━━━ INFORMATION SHOWN ━━━
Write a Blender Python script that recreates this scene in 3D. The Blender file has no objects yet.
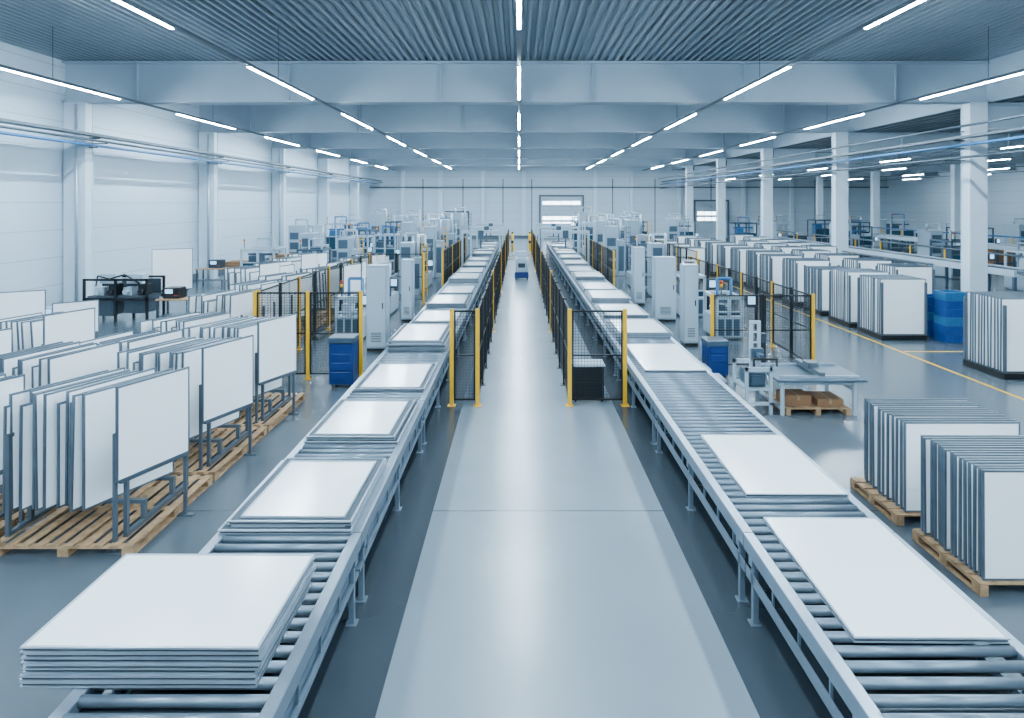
import bpy, bmesh, math, random
from mathutils import Vector, Matrix
random.seed(7)
scene = bpy.context.scene
COL = scene.collection
R = random.uniform

# ------------------------------------------------------------ materials
def mat(name, color, rough=0.5, metal=0.0, var=0.08, scale=4.0, bump=0.0, emis=None, estr=0.0, spec=0.5):
    m = bpy.data.materials.new(name); m.use_nodes = True
    nt = m.node_tree; b = nt.nodes['Principled BSDF']
    b.inputs['Roughness'].default_value = rough
    b.inputs['Metallic'].default_value = metal
    b.inputs['Specular IOR Level'].default_value = spec
    tc = nt.nodes.new('ShaderNodeTexCoord')
    n = nt.nodes.new('ShaderNodeTexNoise'); n.inputs['Scale'].default_value = scale
    n.inputs['Detail'].default_value = 3
    nt.links.new(tc.outputs['Object'], n.inputs['Vector'])
    r = nt.nodes.new('ShaderNodeValToRGB')
    c0 = [max(0, c*(1-var)) for c in color]; c1 = [min(1, c*(1+var)) for c in color]
    r.color_ramp.elements[0].position = .3; r.color_ramp.elements[1].position = .7
    r.color_ramp.elements[0].color = (*c0, 1); r.color_ramp.elements[1].color = (*c1, 1)
    nt.links.new(n.outputs['Fac'], r.inputs['Fac'])
    nt.links.new(r.outputs['Color'], b.inputs['Base Color'])
    if bump:
        bp = nt.nodes.new('ShaderNodeBump'); bp.inputs['Strength'].default_value = bump
        nt.links.new(n.outputs['Fac'], bp.inputs['Height']); nt.links.new(bp.outputs['Normal'], b.inputs['Normal'])
    if emis:
        b.inputs['Emission Color'].default_value = (*emis, 1); b.inputs['Emission Strength'].default_value = estr
    return m

WHITE = mat('white_board', (.93, .96, .98), .16, 0, .01, 1.5)
ALU = mat('aluminium', (.42, .50, .57), .32, .5, .08, 6)
ALUB = mat('bright_aluminium_edge', (.36, .43, .50), .32, .6, .06, 6)
RIM = mat('grey_frame_rim', (.055, .075, .095), .5, .1, .05, 6, spec=.25)
RAIL = mat('rail_steel', (.13, .18, .23), .40, .4, .08, 5)
FRAME = mat('board_frame_metal', (.10, .135, .17), .35, .5, .1, 6)
STEEL = mat('galvanised_steel', (.06, .083, .105), .42, .4, .15, 10)
ROLL = mat('roller_steel', (.17, .22, .27), .34, .55, .05, 12)
RACKP = mat('rack_grey_paint', (.075, .10, .125), .45, .2, .08, 5)
GREYP = mat('grey_paint', (.03, .042, .055), .45, .2, .08, 5)
YEL = mat('yellow_paint', (.78, .40, .003), .4, 0, .05, 5)
DARK = mat('mesh_metal_and_groove_shade', (.002, .003, .005), .5, .1, .1, 8)
BLACK = mat('black_plastic', (.004, .005, .006), .4, 0, .1, 8)
COLW = mat('column_white_paint', (.56, .66, .74), .5, 0, .03, .8)
BEAM = mat('girder_paint', (.35, .44, .52), .5, .1, .04, .6)
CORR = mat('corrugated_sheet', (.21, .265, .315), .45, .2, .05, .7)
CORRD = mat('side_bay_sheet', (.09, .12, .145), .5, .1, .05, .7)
TRK = mat('track_grey', (.05, .075, .10), .5, .1, .05, 2)
WOOD = mat('pallet_wood', (.36, .215, .11), .75, 0, .35, 7, .2)
BLUE = mat('blue_plastic', (.001, .025, .13), .4, 0, .1, 4)
BLUEC = mat('blue_crate_plastic', (.002, .05, .22), .4, 0, .1, 4)
LBLUE = mat('light_blue_paint', (.02, .12, .28), .4, 0, .08, 4)
CABW = mat('cabinet_white', (.38, .47, .54), .4, 0, .03, 2)
CABG = mat('cabinet_grey', (.28, .36, .43), .4, 0, .03, 2)
CARD = mat('cardboard', (.26, .13, .06), .8, 0, .12, 5)
GLASS = mat('dark_window', (.01, .025, .04), .1, 0, .1, 2)
BGLASS = mat('blue_grey_window', (.025, .065, .10), .15, 0, .1, 2)
SHELL = mat('grey_blue_panel', (.04, .075, .11), .4, .1, .08, 3)
ORNG = mat('orange_paint', (.6, .14, .01), .4, 0, .08, 3)
RED = mat('red_plastic', (.5, .02, .01), .4, 0, .08, 3)
LAMP = mat('lamp_diffuser', (.9, .95, 1), .4, 0, 0, 1, emis=(.65, .85, 1.0), estr=610)
LAMP2 = mat('lamp_diffuser_small', (.9, .95, 1), .4, 0, 0, 1, emis=(.65, .85, 1.0), estr=240)
SCREEN = mat('screen', (.05, .1, .15), .2, 0, .1, 3, emis=(.3, .6, .9), estr=3)
DAY = mat('daylight_glazing', (.8, .9, 1), .3, 0, 0, 1, emis=(.75, .9, 1), estr=9)

def wallmat(name, color, seam):
    m = bpy.data.materials.new(name); m.use_nodes = True
    nt = m.node_tree; b = nt.nodes['Principled BSDF']; b.inputs['Roughness'].default_value = .5
    geo = nt.nodes.new('ShaderNodeNewGeometry'); sp = nt.nodes.new('ShaderNodeSeparateXYZ')
    nt.links.new(geo.outputs['Position'], sp.inputs[0])
    d = nt.nodes.new('ShaderNodeMath'); d.operation = 'DIVIDE'; d.inputs[1].default_value = seam
    fr = nt.nodes.new('ShaderNodeMath'); fr.operation = 'FRACT'
    lt = nt.nodes.new('ShaderNodeMath'); lt.operation = 'LESS_THAN'; lt.inputs[1].default_value = .03
    nt.links.new(sp.outputs['Z'], d.inputs[0]); nt.links.new(d.outputs[0], fr.inputs[0]); nt.links.new(fr.outputs[0], lt.inputs[0])
    n = nt.nodes.new('ShaderNodeTexNoise'); n.inputs['Scale'].default_value = .3
    nt.links.new(geo.outputs['Position'], n.inputs['Vector'])
    r = nt.nodes.new('ShaderNodeValToRGB')
    r.color_ramp.elements[0].color = (*[c*.97 for c in color], 1); r.color_ramp.elements[1].color = (*[min(1, c*1.03) for c in color], 1)
    nt.links.new(n.outputs['Fac'], r.inputs[0])
    mx = nt.nodes.new('ShaderNodeMixRGB'); mx.inputs['Color2'].default_value = (*[c*.68 for c in color], 1)
    nt.links.new(lt.outputs[0], mx.inputs['Fac']); nt.links.new(r.outputs[0], mx.inputs['Color1'])
    nt.links.new(mx.outputs[0], b.inputs['Base Color'])
    return m
WALL = wallmat('sandwich_wall', (.46, .56, .64), 1.1)

def floormat():
    m = bpy.data.materials.new('polished_concrete'); m.use_nodes = True
    nt = m.node_tree; b = nt.nodes['Principled BSDF']; L = nt.links
    geo = nt.nodes.new('ShaderNodeNewGeometry'); sp = nt.nodes.new('ShaderNodeSeparateXYZ')
    L.new(geo.outputs['Position'], sp.inputs[0])
    def rng(sock, a, c):
        g = nt.nodes.new('ShaderNodeMath'); g.operation = 'GREATER_THAN'; g.inputs[1].default_value = a; L.new(sock, g.inputs[0])
        l = nt.nodes.new('ShaderNodeMath'); l.operation = 'LESS_THAN'; l.inputs[1].default_value = c; L.new(sock, l.inputs[0])
        k = nt.nodes.new('ShaderNodeMath'); k.operation = 'MULTIPLY'; L.new(g.outputs[0], k.inputs[0]); L.new(l.outputs[0], k.inputs[1])
        return k.outputs[0]
    n = nt.nodes.new('ShaderNodeTexNoise'); n.inputs['Scale'].default_value = .6; n.inputs['Detail'].default_value = 2; n.inputs['Roughness'].default_value = .5
    L.new(geo.outputs['Position'], n.inputs['Vector'])
    def ramp(c, v):
        r = nt.nodes.new('ShaderNodeValToRGB'); r.color_ramp.elements[0].position = .1; r.color_ramp.elements[1].position = .9
        r.color_ramp.interpolation = 'EASE'
        r.color_ramp.elements[0].color = (*[x*(1-v) for x in c], 1); r.color_ramp.elements[1].color = (*[x*(1+v) for x in c], 1)
        L.new(n.outputs['Fac'], r.inputs[0]); return r.outputs[0]
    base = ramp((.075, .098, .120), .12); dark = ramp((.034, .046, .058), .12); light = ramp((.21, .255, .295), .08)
    def mix(f, a, c):
        x = nt.nodes.new('ShaderNodeMixRGB'); L.new(f, x.inputs['Fac']); L.new(a, x.inputs['Color1'])
        if isinstance(c, tuple): x.inputs['Color2'].default_value = c
        else: L.new(c, x.inputs['Color2'])
        return x.outputs[0]
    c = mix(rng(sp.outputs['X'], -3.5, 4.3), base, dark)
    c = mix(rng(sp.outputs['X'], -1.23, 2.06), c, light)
    a = nt.nodes.new('ShaderNodeMath'); a.operation = 'ADD'; a.inputs[1].default_value = -.14+9; L.new(sp.outputs['Y'], a.inputs[0])
    d = nt.nodes.new('ShaderNodeMath'); d.operation = 'DIVIDE'; d.inputs[1].default_value = 9.0; L.new(a.outputs[0], d.inputs[0])
    f = nt.nodes.new('ShaderNodeMath'); f.operation = 'FRACT'; L.new(d.outputs[0], f.inputs[0])
    l = nt.nodes.new('ShaderNodeMath'); l.operation = 'LESS_THAN'; l.inputs[1].default_value = .002; L.new(f.outputs[0], l.inputs[0])
    c = mix(l.outputs[0], c, (.02, .028, .036, 1))
    L.new(c, b.inputs['Base Color'])
    b.inputs['Roughness'].default_value = .25
    b.inputs['Specular IOR Level'].default_value = .95
    return m
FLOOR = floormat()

# ------------------------------------------------------------ mesh builder
class MB:
    def __init__(s): s.v = []; s.f = []; s.m = []; s.s = []
    def box(s, x0, x1, y0, y1, z0, z1, m=0, T=None):
        i = len(s.v)
        vs = [(x0,y0,z0),(x1,y0,z0),(x1,y1,z0),(x0,y1,z0),(x0,y0,z1),(x1,y0,z1),(x1,y1,z1),(x0,y1,z1)]
        if T: vs = [tuple(T @ Vector(p)) for p in vs]
        s.v += vs
        s.f += [(i,i+3,i+2,i+1),(i+4,i+5,i+6,i+7),(i,i+1,i+5,i+4),(i+1,i+2,i+6,i+5),(i+2,i+3,i+7,i+6),(i+3,i,i+4,i+7)]
        s.m += [m]*6; s.s += [False]*6
        return s
    def cyl(s, p0, p1, r, n=12, m=0, r2=None):
        p0 = Vector(p0); p1 = Vector(p1); r2 = r if r2 is None else r2
        q = (p1-p0).to_track_quat('Z', 'Y'); i = len(s.v)
        for k in range(n):
            a = 2*math.pi*k/n; o = Vector((math.cos(a), math.sin(a), 0))
            s.v.append(tuple(p0 + q @ (o*r))); s.v.append(tuple(p1 + q @ (o*r2)))
        for k in range(n):
            a = i+2*k; b = i+2*((k+1) % n)
            s.f.append((a, b, b+1, a+1)); s.m.append(m); s.s.append(True)
        s.f.append(tuple(i+2*k for k in range(n))[::-1]); s.m.append(m); s.s.append(False)
        s.f.append(tuple(i+2*k+1 for k in range(n))); s.m.append(m); s.s.append(False)
        return s
    def tube(s, pts, r, n=10, m=0):
        for a, b in zip(pts[:-1], pts[1:]): s.cyl(a, b, r, n, m)
        return s
    def beam(s, p0, p1, w, m=0):
        p0 = Vector(p0); p1 = Vector(p1); q = (p1-p0).to_track_quat('Z', 'Y')
        T = Matrix.Translation(p0) @ q.to_matrix().to_4x4()
        return s.box(-w/2, w/2, -w/2, w/2, 0, (p1-p0).length, m, T)
    def mesh(s, name, mats, bevel=0.0):
        me = bpy.data.meshes.new(name); me.from_pydata(s.v, [], s.f)
        for mm in mats: me.materials.append(mm)
        me.polygons.foreach_set('material_index', s.m); me.polygons.foreach_set('use_smooth', s.s)
        me.update()
        if bevel:
            bm = bmesh.new(); bm.from_mesh(me)
            bmesh.ops.bevel(bm, geom=list(bm.edges), offset=bevel, segments=1, affect='EDGES', clamp_overlap=True)
            bm.to_mesh(me); bm.free()
        return me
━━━
• EXERCISE TASK: From the first line of the material down to the line containing "R = random.uniform", inclusive, return each line exactly, skipping any picture.

• RESULT OF THIS TASK:
Write a Blender Python script that recreates this scene in 3D. The Blender file has no objects yet.
import bpy, bmesh, math, random
from mathutils import Vector, Matrix
random.seed(7)
scene = bpy.context.scene
COL = scene.collection
R = random.uniform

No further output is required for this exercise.